Em Colónia, na Alemanha, onde uma iniciativa da extrema-direita contra uma mesquita desencadeou protestos e contra-manifestações em 2007, vai nascer um minarete de 55 metros,. menos cinco do que os 60 da torre do sino da catedral.o minarete foi reduzido a metade Em Los Bermejales, Espanha, Em Driebergen, Holanda, dois foram retirados após negociações com a câmara.

Em 2008, a Caríntia foi a primeira região da Áustria a aprovar uma lei que baniu os minaretes. Seguiu-se Voralberg. Outras regiões austríacas, mas também alemãs e suíças, pediram cópias da legislação.
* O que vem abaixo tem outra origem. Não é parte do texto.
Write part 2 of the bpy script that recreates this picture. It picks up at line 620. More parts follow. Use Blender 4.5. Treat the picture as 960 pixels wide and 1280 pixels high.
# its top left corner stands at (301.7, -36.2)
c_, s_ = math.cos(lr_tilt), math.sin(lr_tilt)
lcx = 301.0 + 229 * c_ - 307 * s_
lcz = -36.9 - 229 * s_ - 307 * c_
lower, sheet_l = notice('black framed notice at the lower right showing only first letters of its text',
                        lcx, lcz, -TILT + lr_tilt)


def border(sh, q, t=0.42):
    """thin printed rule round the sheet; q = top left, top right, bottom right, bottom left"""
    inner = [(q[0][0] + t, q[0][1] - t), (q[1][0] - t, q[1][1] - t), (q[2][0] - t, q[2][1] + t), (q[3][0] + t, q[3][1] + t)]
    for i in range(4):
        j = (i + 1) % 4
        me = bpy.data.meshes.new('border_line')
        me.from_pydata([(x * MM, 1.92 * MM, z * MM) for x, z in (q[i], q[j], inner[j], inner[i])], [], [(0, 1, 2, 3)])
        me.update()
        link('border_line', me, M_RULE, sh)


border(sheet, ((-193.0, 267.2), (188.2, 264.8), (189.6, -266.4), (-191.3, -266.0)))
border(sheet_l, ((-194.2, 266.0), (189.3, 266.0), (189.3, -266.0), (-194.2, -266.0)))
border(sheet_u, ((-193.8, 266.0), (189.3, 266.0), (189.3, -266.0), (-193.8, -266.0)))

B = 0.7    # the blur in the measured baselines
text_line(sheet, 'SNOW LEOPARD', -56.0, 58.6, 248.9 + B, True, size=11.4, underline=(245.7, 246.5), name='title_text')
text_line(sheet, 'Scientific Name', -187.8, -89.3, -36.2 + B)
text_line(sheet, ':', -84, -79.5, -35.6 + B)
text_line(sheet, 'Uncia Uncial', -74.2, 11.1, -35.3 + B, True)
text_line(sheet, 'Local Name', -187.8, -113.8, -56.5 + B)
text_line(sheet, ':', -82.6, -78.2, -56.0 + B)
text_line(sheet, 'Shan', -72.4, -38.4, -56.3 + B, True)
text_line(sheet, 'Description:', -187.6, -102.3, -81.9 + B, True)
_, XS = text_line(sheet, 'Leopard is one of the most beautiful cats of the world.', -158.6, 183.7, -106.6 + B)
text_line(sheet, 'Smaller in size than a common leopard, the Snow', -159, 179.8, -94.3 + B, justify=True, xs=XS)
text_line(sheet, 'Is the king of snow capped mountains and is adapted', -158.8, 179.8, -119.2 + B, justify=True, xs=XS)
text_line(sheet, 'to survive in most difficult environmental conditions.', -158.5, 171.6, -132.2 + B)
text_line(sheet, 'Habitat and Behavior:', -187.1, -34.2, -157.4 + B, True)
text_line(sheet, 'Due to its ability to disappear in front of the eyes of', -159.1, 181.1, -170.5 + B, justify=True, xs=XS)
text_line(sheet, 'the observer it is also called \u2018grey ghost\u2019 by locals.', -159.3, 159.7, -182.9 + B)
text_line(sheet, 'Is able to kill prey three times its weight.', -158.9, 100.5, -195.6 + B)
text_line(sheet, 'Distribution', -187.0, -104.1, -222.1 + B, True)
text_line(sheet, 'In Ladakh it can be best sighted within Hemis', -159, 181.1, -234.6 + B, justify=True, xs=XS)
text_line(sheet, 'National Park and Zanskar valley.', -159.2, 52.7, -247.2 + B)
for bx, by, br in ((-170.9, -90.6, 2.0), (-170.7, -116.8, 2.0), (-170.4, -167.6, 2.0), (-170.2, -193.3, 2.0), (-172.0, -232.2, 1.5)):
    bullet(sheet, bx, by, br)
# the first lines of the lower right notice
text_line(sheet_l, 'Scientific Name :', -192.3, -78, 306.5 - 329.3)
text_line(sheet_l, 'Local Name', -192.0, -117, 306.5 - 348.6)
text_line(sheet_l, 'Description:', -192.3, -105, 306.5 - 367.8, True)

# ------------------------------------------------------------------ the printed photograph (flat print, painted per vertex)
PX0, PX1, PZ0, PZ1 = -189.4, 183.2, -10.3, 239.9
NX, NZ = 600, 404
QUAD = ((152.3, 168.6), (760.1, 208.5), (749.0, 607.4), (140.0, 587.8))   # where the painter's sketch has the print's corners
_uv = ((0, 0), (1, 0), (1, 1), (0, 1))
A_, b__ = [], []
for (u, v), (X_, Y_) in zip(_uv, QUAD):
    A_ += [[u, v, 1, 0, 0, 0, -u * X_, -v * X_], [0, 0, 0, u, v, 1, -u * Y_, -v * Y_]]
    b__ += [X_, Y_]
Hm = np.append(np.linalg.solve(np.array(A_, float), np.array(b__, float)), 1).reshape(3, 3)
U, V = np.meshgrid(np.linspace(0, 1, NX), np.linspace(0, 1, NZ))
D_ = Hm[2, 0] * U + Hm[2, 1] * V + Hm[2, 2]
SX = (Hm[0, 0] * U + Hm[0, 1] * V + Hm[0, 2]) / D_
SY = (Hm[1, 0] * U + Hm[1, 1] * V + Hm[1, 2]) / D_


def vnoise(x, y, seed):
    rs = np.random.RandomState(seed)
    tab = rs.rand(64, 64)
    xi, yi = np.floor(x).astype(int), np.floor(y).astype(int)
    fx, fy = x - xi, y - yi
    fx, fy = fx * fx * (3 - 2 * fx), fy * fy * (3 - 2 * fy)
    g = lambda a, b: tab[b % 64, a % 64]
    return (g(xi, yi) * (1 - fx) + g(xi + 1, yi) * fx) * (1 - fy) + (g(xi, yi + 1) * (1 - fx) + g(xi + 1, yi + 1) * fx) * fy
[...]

Em Itália, dos 660 locais de culto, só três são verdadeiramente mesquitas, reconhecíveis como tal. No Norte do país, a oposição ao islão tem sido assumida pela Liga Norte: o ano passado, membros do partido levaram um porco a passear no local onde estava planeada a construção de uma mesquita, em Pádua, e o ministro Roberto Calderoli chegou a propor um "dia do porco" para protestar contra a mesquita. Manifestações semelhantes tiveram lugar na Áustria e na Suécia.

No caso dos minaretes, muitas vezes as comunidades muçulmanas acabam por aceitar diminuir a sua altura ou abdicam tranquilamente da sua construção. Como acontece com o chamamento para a oração, que quase nem chega a ser reivindicado. Em todo o caso, apesar de as leis de excepção só existirem até agora em duas regiões austríacas, o estudo de Allievi confirma que os muçulmanos tendem a ser vistos como tão "diferentes" que para uma parte da população europeia não faz sentido que as leis e as regras que se aplicam para todos lhes sirvam.
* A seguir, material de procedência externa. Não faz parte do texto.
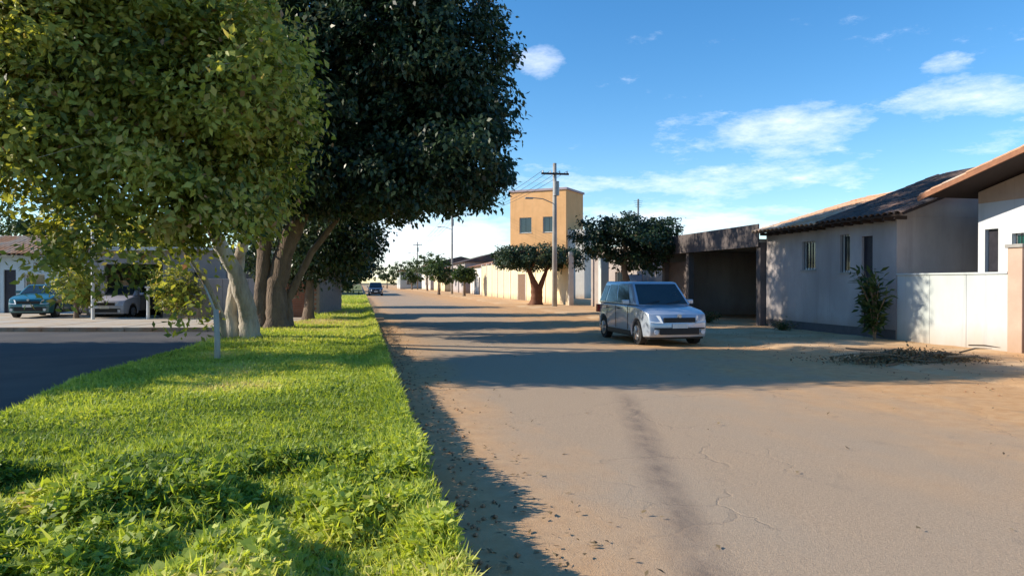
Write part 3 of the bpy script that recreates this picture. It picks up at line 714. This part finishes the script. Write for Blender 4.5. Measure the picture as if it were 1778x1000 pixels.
MB().add([(18.06, 19.5, 4.74), (22.7, 19.5, 3.3), (22.7, 23.05, 3.3), (18.06, 23.05, 4.74), (18.06, 19.5, 4.66), (22.7, 19.5, 3.22), (22.7, 23.05, 3.22), (18.06, 23.05, 4.66)], [(0, 1, 2, 3), (7, 6, 5, 4), (0, 4, 5, 1), (1, 5, 6, 2), (2, 6, 7, 3), (3, 7, 4, 0)]).build('back_slope', M_tile_pale, hc)
MB().add([(18.1, 15.95, 5.06), (22.7, 15.95, 3.35), (22.7, 19.48, 3.35), (18.1, 19.48, 5.06), (18.1, 15.95, 4.98), (22.7, 15.95, 3.27), (22.7, 19.48, 3.27), (18.1, 19.48, 4.98)], [(0, 1, 2, 3), (7, 6, 5, 4), (0, 4, 5, 1), (1, 5, 6, 2), (2, 6, 7, 3), (3, 7, 4, 0)]).build('back_slope', M_tile_old, hb)
MB().prism_y([(WX + .22, 3.46), (22.3, 3.46), (22.3, 3.5), (18.15, 4.98), (WX + .22, 3.47)], 19.2, 19.395).build('gable', M_plaster_grey, hb)
MB().box(WX + .22, 20, 22.8, 23.0, -.1, 3.3).build('side_wall', M_plaster_grey, hc)
for k in range(8): MB().box(13.58, WX + .01, 19.7 + k * .42, 19.76 + k * .42, 3.21, 3.305).build('rafter', M_wood, hc)
MB().box(WX - .02, WX + .01, 16.7, 22.95, -.1, .32).build('plinth', mat('dark_plinth', (.12, .10, .10), (.08, .07, .07), 3, .9), hc)

# carport with a dark gate
cp = thing('carport', 'open deep black carport with a flat dark-brown front, right of the parked car', 'carport', (0, 0, 0))
MB().box(WX - .25, 19.5, 23.02, 31.5, 3.0, 3.12).build('roof', M_concrete, cp)
MB().box(WX - .3, WX - .252, 23.02, 31.5, 2.86, 3.65).build('fascia', mat('brown_fascia', (.13, .105, .10), (.08, .07, .07), 2, .85, bump=.2), cp)
for yy in (23.03, 28.7, 31.2): MB().box(WX - .2, WX + .06, yy, yy + .28, -.1, 2.998).build('post', MATS['brown_fascia'], cp, bevel=.01)
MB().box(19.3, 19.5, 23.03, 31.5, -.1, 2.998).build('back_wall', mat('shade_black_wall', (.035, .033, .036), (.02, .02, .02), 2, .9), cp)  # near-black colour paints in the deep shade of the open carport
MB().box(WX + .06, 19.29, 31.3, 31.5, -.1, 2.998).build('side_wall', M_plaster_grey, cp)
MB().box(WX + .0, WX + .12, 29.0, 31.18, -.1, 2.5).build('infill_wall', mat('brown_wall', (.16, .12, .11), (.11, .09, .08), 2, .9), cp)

# blue gate with a white pillar behind the car
bgx = PX(1046, 33.5)
bg_ = thing('blue_gate', 'dark blue sheet-metal gate seen left of the parked car', 'gate', (13.9, 34.2, 0))
for i in range(8): MB().box(0, .05, i * .30 + .005, (i + 1) * .30 - .005, .06, 2.0).build('panel', M_metal_blue, bg_, bevel=.004)
MB().box(-.03, 0.0, 0, 2.4, 1.0, 1.08).build('rail', M_metal_blue, bg_)
wp = thing('white_pillar', 'tall white pillar standing between the two clipped trees', 'pillar', (*PX(1048, 38.5), 0))
MB().box(-.22, .22, -.22, .22, -.1, 2.95).build('shaft', M_plaster_white, wp, bevel=.01)
MB().box(-.28, .28, -.28, .28, 2.952, 3.05).build('cap', M_plaster_white, wp, bevel=.01)

# house between carport and cream wall
hd = thing('flat_roofed_house', 'low grey-brown flat-roofed house behind the box-clipped tree', 'house', (0, 0, 0))
wall_with_holes(hd, 'wall', mat('taupe_plaster', (.36, .31, .28), (.28, .24, .22), 1.5, .9, bump=.15, damp=(.30, .19, .11)), 'x', 14.6, .2, 31.7, 44.5, -.1, 3.5, [(38.5, 40, 1.0, 2.2), (41.5, 42.5, .0, 2.2)])
window(hd, 'x', 14.6, 38.5, 40, 1.0, 2.2, bars=6)
MB().box(14.68, 14.72, 41.5, 42.5, 0, 2.2).build('door', M_wood, hd)
MB().box(14.8, 22, 31.7, 31.9, -.1, 3.5).build('side_wall', M_plaster_grey, hd)
MB().box(14.8, 22, 44.3, 44.5, -.1, 3.5).build('side_wall', M_plaster_grey, hd)
MB().box(14.45, 22, 31.6, 44.6, 3.502, 3.66).build('roof', M_concrete, hd)

# cream street wall and two-storey orange house behind it
cw = thing('cream_wall', 'long sunlit cream wall along the far pavement', 'wall', (13.6, 46, 0))
for i in range(11): MB().box(0, .2, i * 3.2 + .012, (i + 1) * 3.2 - .012, -.1, 3.4 + (.0 if i % 2 else .0)).build('panel', M_cream, cw, bevel=.01)
for i in range(12): MB().box(-.06, .26, i * 3.2 - .1, i * 3.2 + .1, -.1, 3.6).build('post', M_palewall, cw, bevel=.01)
MB().box(.02, .18, 24.2, 26.8, 3.42, 3.425).build('coping', M_concrete, cw)
MB().box(-.035, -.003, 13.1, 15.7, 0, 2.3).build('gate', mat('brown_gate', (.2, .12, .07), (.14, .08, .05), 5, .7), cw)
ox, oy = PX(886, 71)
oh = thing('orange_house', 'two-storey orange house rising over the cream wall beside the utility pole', 'house', (ox, oy, 0), R(-38))
wall_with_holes(oh, 'front_wall', M_orange, 'y', 0, .2, 0, 5.9, -.1, 10.4, [(1.0, 2.3, 6.4, 7.9), (3.5, 4.8, 6.4, 7.9), (1.0, 2.3, 2.6, 4.0)])
window(oh, 'y', 0, 1.0, 2.3, 6.4, 7.9); window(oh, 'y', 0, 3.5, 4.8, 6.4, 7.9); window(oh, 'y', 0, 1.0, 2.3, 2.6, 4.0)
wall_with_holes(oh, 'side_wall', M_orange, 'x', 0, .2, .201, 4.6, -.1, 10.4, [(1.6, 3.0, 6.4, 7.9)])
window(oh, 'x', 0, 1.6, 3.0, 6.4, 7.9)
MB().box(5.7, 5.9, .201, 4.6, -.1, 10.4).build('side_wall', M_orange, oh)
MB().box(.201, 5.699, 4.4, 4.6, -.1, 10.4).build('back_wall', M_orange, oh)
MB().box(-.12, 6.02, -.12, 4.72, 10.402, 10.6).build('roof', mat('purplish_parapet', (.42, .34, .36), (.33, .27, .3), 2, .9), oh)
MB().box(5.902, 7.6, 0.4, 4, -.1, 6.6).build('annexe', M_palewall, oh)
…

Na Suíça, mais do que os próprios muçulmanos, têm sido membros de outras religiões a falar em nome deles na defesa dos minaretes. "Os líderes da comunidade concordaram muito cedo em não dar início a uma contra-campanha. Sentem que os promotores da iniciativa tentaram provocá-los", diz Andreas Tunger-Zanetti. "Consideram, e penso que têm razão, que este debate pertence à maioria da sociedade e é sobre princípios de tolerância e liberdade de crença."